Я понимаю, как трудно все это признать. Потому что антисоветский яд копился десятилетиями. И, конечно, к этому были свои основания.
Я понимаю, как это трудно признать. Но наступают воистину последние времена. Когда от всего можно отказаться ради того, чтобы на мир не обрушилось нечто совсем уж страшное. На мир и на страну — в первую очередь. Чувство исторической ответственности, интуиция истории должны помочь освободиться от того интеллектуального груза, который взращивался десятилетиями и который теперь не работает. Он перестал работать.

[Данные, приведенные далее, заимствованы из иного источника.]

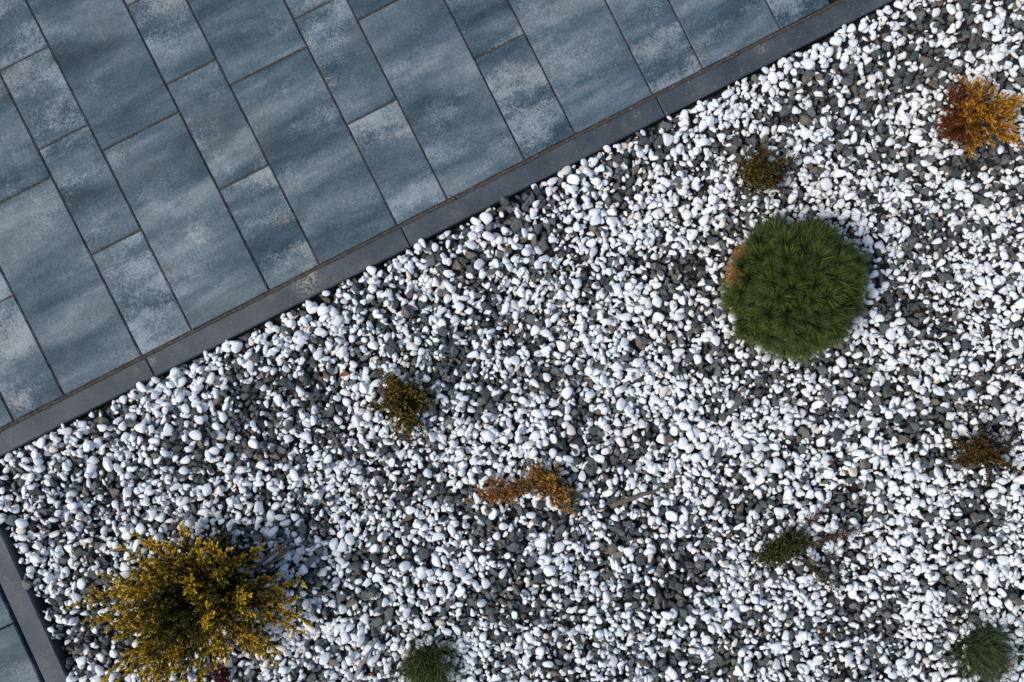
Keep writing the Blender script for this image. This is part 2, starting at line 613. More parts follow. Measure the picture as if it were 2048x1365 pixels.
def sample_spot(n):
    xs = RNG.uniform(-1.45, 1.45, n * 3)
    ys = RNG.uniform(-0.97, 0.92, n * 3)
    ok = (d_kerb(xs, ys) > 0.006) & (d_edge(xs, ys) > 0.006)
    return xs[ok][:n], ys[ok][:n]


# quad-sphere template
def quad_sphere(n):
    idx = {}
    V, F = [], []

    def vid(p):
        key = tuple(np.round(p, 5))
        if key not in idx:
            idx[key] = len(V)
            V.append(p)
        return idx[key]
    t = np.tan(np.linspace(-1, 1, n + 1) * math.pi / 4)
    for ax in range(3):
        for sg in (-1, 1):
            for i in range(n):
                for j in range(n):
                    q = []
                    for (a, c) in ((i, j), (i + 1, j), (i + 1, j + 1), (i, j + 1)):
                        p = np.zeros(3)
                        p[ax] = sg
                        p[(ax + 1) % 3] = t[a]
                        p[(ax + 2) % 3] = t[c]
                        q.append(vid(p))
                    F.append(q if sg > 0 else q[::-1])
    V = np.array(V)
    V /= np.linalg.norm(V, axis=1)[:, None]
    return V, np.array(F)


QV4, QF4 = quad_sphere(4)
QV3, QF3 = quad_sphere(3)
QV2, QF2 = quad_sphere(2)


def stone_shape(kind, rng, big):
    e = rng.uniform(0.70, 0.92) if kind == 'w' else rng.uniform(0.6, 0.85)
    Q = (QV2, QV3, QV4)[big]
    V = np.sign(Q) * np.abs(Q) ** e
    V /= np.abs(V).max(axis=0)
    # egg / wedge taper
    V[:, 1] *= 1 + rng.uniform(-.45, .45) * V[:, 0]
    V[:, 2] *= 1 + rng.uniform(-.25, .25) * V[:, 0]
    V[:, 0] += rng.uniform(-.22, .22) * V[:, 1] ** 2
    for k in range(7 if kind == 'w' else 10):
        d = rng.normal(size=3); d /= np.linalg.norm(d)
        h = V @ d
        lim = rng.uniform(0.62, 0.90) if kind == 'w' else rng.uniform(0.5, 0.82)
        keep = 0.22 if kind == 'w' else 0.04
        ov = np.maximum(h - lim, 0)
        V -= np.outer(ov * (1 - keep), d)
    for k in range(3):
        d = rng.normal(size=3)
        ph = rng.uniform(0, 6.3)
        V *= 1 + (0.03 if kind == 'w' else 0.05) * np.sin(V @ d * 2.4 + ph)[:, None]
    V -= (V.max(axis=0) + V.min(axis=0)) / 2
    V /= np.abs(V).max(axis=0)
    return V


LIBW = [[stone_shape('w', np.random.default_rng(100 + i), g) for i in range(24)] for g in (0, 1, 2)]
LIBD = [[stone_shape('d', np.random.default_rng(300 + i), g) for i in range(24)] for g in (0, 1, 2)]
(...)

Это нельзя сделать ни методом жесткой полемики, ни методом интеллектуального насилия. Это можно сделать только любовью и добром. Только на основе глубочайшего синтеза. Время эклектики прошло. Великая заслуга патриотического движения на предыдущем этапе заключалась в том, что оно пыталось соединять несоединимое. И продолжает пытаться это делать. И это правильно. Ибо ничего нет хуже нашего раскола. Но время это в прошлом. Наступает время нового великого синтеза. Вопрос не в том, что кто-то хочет взять на него монополию. Упаси Бог! Вопрос в том, чтобы это происходило одновременно в колоссальном количестве ячеек той самой великой доски, на которой наш противник — историософский, окончательный противник — расставляет свои фишки.